▸ **MATERIAL**:
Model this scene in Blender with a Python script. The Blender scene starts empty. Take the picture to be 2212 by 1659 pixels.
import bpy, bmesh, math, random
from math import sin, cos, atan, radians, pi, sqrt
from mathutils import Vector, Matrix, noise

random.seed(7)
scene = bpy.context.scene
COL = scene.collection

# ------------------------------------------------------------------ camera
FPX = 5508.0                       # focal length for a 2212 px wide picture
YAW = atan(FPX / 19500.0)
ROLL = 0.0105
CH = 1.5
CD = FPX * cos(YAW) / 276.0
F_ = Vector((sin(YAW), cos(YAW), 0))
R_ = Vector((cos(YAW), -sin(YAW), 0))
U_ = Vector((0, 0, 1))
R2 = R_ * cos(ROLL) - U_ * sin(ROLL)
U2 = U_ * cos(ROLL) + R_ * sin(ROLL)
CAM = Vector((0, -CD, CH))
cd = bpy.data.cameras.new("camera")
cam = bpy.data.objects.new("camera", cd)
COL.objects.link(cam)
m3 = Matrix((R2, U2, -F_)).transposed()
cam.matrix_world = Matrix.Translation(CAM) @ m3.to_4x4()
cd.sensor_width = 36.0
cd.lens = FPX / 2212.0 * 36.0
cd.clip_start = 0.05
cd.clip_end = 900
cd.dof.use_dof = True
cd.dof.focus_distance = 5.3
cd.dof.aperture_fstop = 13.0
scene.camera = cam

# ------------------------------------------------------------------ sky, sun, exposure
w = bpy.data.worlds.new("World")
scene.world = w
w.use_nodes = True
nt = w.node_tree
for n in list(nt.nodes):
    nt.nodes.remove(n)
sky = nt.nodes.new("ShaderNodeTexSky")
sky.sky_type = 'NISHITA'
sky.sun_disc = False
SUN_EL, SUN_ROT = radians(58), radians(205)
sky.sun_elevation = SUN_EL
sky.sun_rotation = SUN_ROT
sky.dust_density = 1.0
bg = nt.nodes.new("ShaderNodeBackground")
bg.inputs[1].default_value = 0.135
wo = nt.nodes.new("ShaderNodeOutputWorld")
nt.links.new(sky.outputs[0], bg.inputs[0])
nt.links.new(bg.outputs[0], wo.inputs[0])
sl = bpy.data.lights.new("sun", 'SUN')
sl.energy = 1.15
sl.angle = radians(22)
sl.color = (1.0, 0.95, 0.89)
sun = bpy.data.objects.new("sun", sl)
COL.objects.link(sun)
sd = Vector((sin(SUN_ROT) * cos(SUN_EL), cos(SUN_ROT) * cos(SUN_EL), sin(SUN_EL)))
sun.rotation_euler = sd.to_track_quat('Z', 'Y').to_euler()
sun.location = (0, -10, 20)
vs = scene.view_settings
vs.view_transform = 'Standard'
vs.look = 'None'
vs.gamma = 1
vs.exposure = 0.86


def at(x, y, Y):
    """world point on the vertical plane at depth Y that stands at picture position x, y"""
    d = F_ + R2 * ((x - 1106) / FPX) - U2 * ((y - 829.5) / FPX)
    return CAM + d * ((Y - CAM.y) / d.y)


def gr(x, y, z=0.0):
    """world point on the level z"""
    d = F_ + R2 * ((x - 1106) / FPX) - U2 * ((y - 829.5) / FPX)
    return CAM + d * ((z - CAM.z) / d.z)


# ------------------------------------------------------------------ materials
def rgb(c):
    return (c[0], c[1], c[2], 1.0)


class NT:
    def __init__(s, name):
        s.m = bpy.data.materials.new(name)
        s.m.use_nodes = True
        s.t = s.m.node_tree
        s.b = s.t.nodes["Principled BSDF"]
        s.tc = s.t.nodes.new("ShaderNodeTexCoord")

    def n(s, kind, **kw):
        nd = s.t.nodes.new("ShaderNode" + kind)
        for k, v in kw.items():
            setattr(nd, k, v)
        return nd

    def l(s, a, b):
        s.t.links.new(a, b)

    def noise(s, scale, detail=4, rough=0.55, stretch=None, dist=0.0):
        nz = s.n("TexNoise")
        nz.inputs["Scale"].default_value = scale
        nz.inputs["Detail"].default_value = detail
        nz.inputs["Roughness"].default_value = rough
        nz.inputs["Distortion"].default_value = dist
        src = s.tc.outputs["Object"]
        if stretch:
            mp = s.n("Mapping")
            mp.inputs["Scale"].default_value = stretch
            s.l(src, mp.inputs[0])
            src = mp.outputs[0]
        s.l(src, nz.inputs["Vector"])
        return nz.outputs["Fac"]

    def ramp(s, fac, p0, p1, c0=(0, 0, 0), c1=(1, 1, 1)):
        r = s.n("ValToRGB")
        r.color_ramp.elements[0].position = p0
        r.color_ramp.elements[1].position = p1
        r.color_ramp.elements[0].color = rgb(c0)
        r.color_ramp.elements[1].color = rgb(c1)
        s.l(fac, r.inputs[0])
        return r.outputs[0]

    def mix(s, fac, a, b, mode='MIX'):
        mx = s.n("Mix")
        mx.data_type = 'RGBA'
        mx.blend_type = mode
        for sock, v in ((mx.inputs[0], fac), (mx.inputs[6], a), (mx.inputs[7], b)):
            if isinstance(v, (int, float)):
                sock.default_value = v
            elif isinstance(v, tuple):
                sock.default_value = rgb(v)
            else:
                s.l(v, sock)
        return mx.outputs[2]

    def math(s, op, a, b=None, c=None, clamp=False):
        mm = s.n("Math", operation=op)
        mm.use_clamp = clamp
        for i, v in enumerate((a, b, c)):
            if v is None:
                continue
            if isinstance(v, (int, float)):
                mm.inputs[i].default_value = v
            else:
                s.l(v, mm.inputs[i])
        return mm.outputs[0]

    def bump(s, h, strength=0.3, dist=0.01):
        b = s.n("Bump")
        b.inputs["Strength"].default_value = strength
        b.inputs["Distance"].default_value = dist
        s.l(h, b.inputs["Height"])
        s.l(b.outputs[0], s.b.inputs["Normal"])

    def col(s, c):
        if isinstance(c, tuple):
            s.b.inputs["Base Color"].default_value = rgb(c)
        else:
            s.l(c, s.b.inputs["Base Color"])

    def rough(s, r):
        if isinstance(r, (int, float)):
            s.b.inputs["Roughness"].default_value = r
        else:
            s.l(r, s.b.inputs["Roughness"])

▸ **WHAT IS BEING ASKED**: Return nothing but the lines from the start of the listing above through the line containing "COL = scene.collection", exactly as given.

▸ **EXERCISE RESULT**:
Model this scene in Blender with a Python script. The Blender scene starts empty. Take the picture to be 2212 by 1659 pixels.
import bpy, bmesh, math, random
from math import sin, cos, atan, radians, pi, sqrt
from mathutils import Vector, Matrix, noise

random.seed(7)
scene = bpy.context.scene
COL = scene.collection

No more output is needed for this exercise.